Direct Appeal From Bankruptcy Court Is Allowed When Court Clerk, Rather Than Petitioner, Transmitted The Documents
IN RE: TURNER (July 20, 2009)
Joel Turner had monthly mortgage payments of $1500 when he filed a Chapter 13 petition for bankruptcy. In computing his "projected disposable income" under the bankruptcy law, he deducted the mortgage payments. He stated in his plan, however, that he intended to stop making his mortgage payments and turn his home over to the mortgagee. The trustee objected. The $1500 monthly deduction from Turner’s disposable income would make that much unavailable to the unsecured creditors. The bankruptcy court rejected the trustee’s objection. The trustee appealed under a since superseded process for direct appeal to the court of appeals. The process required: a) the trustee to file a notice of appeal in the bankruptcy court within 30 days, b) the bankruptcy court to certify that the ruling satisfied certain statutory criteria, and c) the trustee had to petition the court of appeals for leave to appeal within 10 days of the certification. The trustee filed his notice of appeal and the court certified. The trustee never filed a petition -- but the clerk of the court transmitted the request for certification and the certification order. The Court docketed the appeal.

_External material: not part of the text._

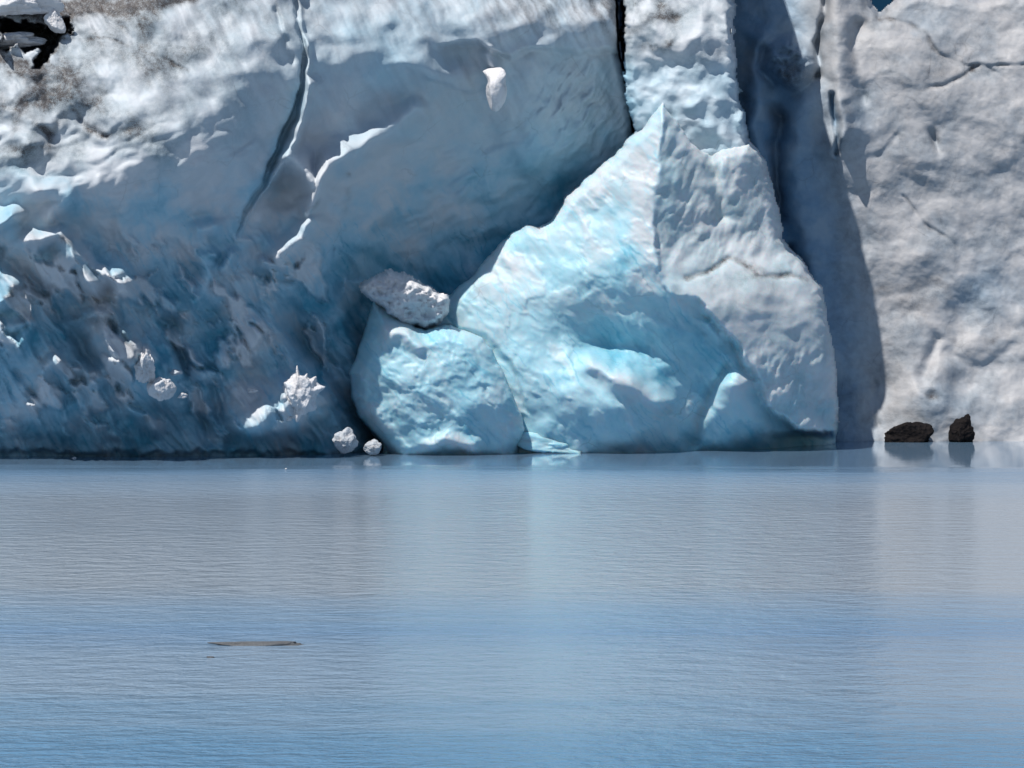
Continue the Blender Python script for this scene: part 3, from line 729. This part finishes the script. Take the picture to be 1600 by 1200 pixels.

In their opinion, Judges Posner, Sykes (dissenting) and Van Bokkelen (concurring in part and concurring in judgment) accepted the appeal and reversed. Each of the three judges had a different approach to the jurisdictional issue. Judge Posner emphasized that the clerk of the court transmitted to the appellate court everything that a petition for review would have contained. Therefore, the filing was complete and timely. Its only possible defect was that it was transmitted by the clerk rather than by the appellant. Because it served all the purposes behind the procedural requirements, Judge Posner concluded that it fell within the "functional equivalent" test. Alternatively, Judge Posner allowed the appeal pursuant to Rule 2 of the Federal Rules of Appellate Procedure, which allows the Court to suspend appellate rules for good cause. On the merits, the Court concluded that considering what the debtor's projected income will be at the time of plan approval was more consistent with the statutory language than considering it at the time of filing. The Court emphasized that it was not approving an exercise in speculation about the future income of the debtor -- it was considering only a fixed debt that all agreed would disappear.
Judge Van Bokkelen agreed that the Court could hear the appeal, but based his decision on Judge Posner's alternative Rule 2 holding, and concurred on the merits.
Judge Sykes dissented. She concluded that the petition was a statutory jurisdictional requirement. Since the trustee never filed a petition, she would dismiss for lack of appellate jurisdiction.